Our Team (Left to Right) Back Row - Dr. Jafar Soltan, Dr. Merle Massie. Middle Row - Dr. Penelope Sanz, Sheila Naytowhow, Dr. Kerry McPhedran, Brooke Thompson, Katie Thompson. Front Row - Dr. Shelley Kirychuk, Dr. Wanda Martin, Dr. Tara Kahan, Dr. Lori Bradford, Dr. Pardis Keshavarz

The built environment - buildings, road systems, and other infrastructure – is a result of choices in planning that can help or hinder well-being. The goal of our research team is to support the work of First Nations and Métis peoples in Saskatchewan toward vibrant and healthy communities. Specifically, inequities in the provision, design, maintenance, and replacement of housing for Indigenous communities in Canada have led to significant social, cultural, and health impacts.

To be responsive to community needs and inclusive of community values, and to overcome a siloed and researcher-driven approach to solving inequities on reserves, we are holding open conversations where researchers, industry partners, and local/provincial/federal policy writers to listen to First Nations and Metis community members about their lived experience and preferred pathways for changing the built environment that reflects Indigenous ways. These open conversations can guide research, improving relevance, usability and uptake to reduce health impacts over the housing lifecycle. We hope to have meaningful engagements between First Nations and Metis community members, home builders/engineers, policy makers, funders, and researchers working across these areas. For example, health research knowledge may not be well known to home building industry partners and health researchers may not understand the constraints and complexity of the home building industry.

Through open conversations, we will identify barriers to Indigenous built environments and levers for change facilitating knowledge-to-action as determined by First Nations and Metis people. They will also facilitate the development of a network of people who are working on built environments while providing opportunities for interdisciplinary learning for researchers and trainees.
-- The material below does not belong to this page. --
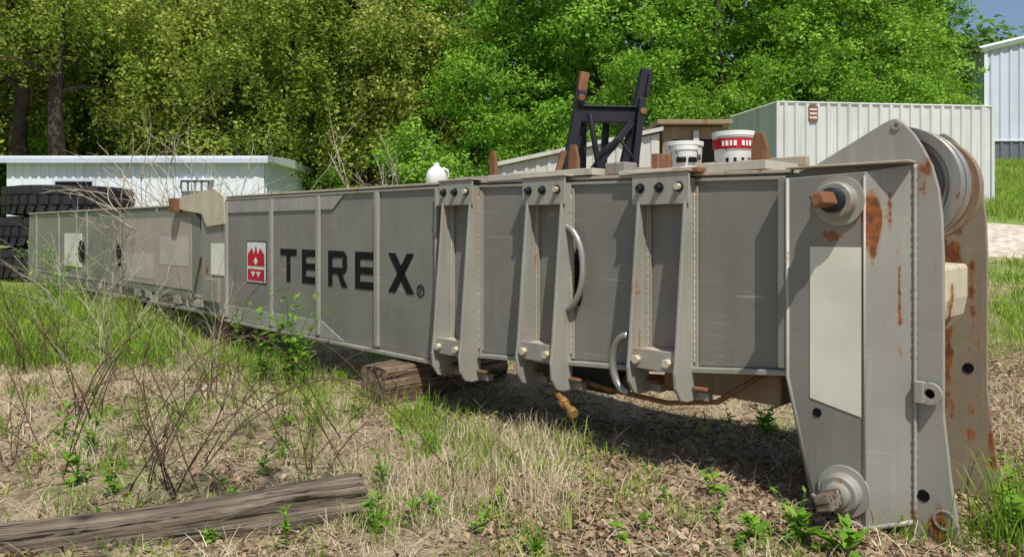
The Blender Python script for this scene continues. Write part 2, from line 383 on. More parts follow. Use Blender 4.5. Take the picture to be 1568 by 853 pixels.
tubes('lower_pipe_loop',[(arc(1.03,.70,.13,.19,-math.pi/2,math.pi/2,.17),.026)],ALU,boom,12)
cyl('underside_cylinder',(.3,-.35,.56),(2.3,-.3,.40),.055,RUST,boom)
box('underside_box',.15,1.0,-.65,-.2,.50,.70,RUSTB,boom,.02)
box('underside_box_b',1.4,2.2,-.6,-.15,.38,.6,BLACK,boom,.02)
tubes('underside_hose',[([(.2,-.1,.72),(.5,-.05,.50),(.9,-.1,.42),(1.4,-.08,.44),(1.9,-.1,.5)],.018)],RUST,boom,8)
cyl('brass_fitting',(1.72,.12,.40),(1.47,.24,.33),.022,BRASS,boom,12)
cyl('brass_fitting_nut',(1.60,.18,.365),(1.55,.205,.352),.04,BRASS,boom,6)
cyl('fitting_tip',(1.47,.24,.33),(1.42,.262,.315),.035,BRASS,boom,12)
# ------- head
near=[(-.05,1.93),(-.12,1.945),(-.50,2.155),(-.535,2.172),(-.57,2.18),(-.61,2.15),(-.66,2.09),(-.70,2.02),(-.745,1.92),(-.775,1.80),(-.79,1.66),(-.797,1.45),(-.797,.66),(-.83,.33),(-.87,.05),(-.86,.0),(-.68,-.02),(-.45,.05),(-.2,.1),(-.05,.7)]
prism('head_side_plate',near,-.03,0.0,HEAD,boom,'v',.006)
prism('head_side_plate_far',near,WD-.03,WD,FARP,boom,'v',.006)
v=.10
vs=[(-.03,v,1.885),(-.03,v,.76),(-.17,v,.13),(-.45,v,.02),(-.45,v,1.90)]
fr=vs+[(-.665,.012,1.935),(-.665,.012,.10)]
bk=[(p[0],.001,p[2]) for p in vs]+[(-.665,.001,1.935),(-.665,.001,.10)]
FF=[(4,3,2,1,0),(5,6,3,4)]
loop=[0,1,2,3,6,5,4]
for k in range(7):
    a,b=loop[k],loop[(k+1)%7]; FF.append((a,b,b+7,a+7))
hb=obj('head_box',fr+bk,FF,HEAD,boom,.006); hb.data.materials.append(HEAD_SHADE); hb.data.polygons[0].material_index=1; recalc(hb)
LP('cream_panel',[[(-.16,1.50),(-.16,.66),(-.435,.60),(-.435,1.50)]],CREAM,v+.004)
tubes('head_box_bottom_rim',[([(-.17,v,.125),(-.30,v,.068),(-.45,v,.012),(-.56,.055,.05),(-.67,.015,.09)],.014)],GREYL,boom,8)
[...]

The knowledge we gain from this process will 1) direct plans for a national network to advance First Nations and Metis built environment, who are responding to the Calls to Action of the TRC with a goal of creating partnerships for change; and 2) support the development of a framework for research, knowledge blending, policy action, and engagement driven by First Nations and Metis community members, professional builders, policy makers, and researchers working on the built environment.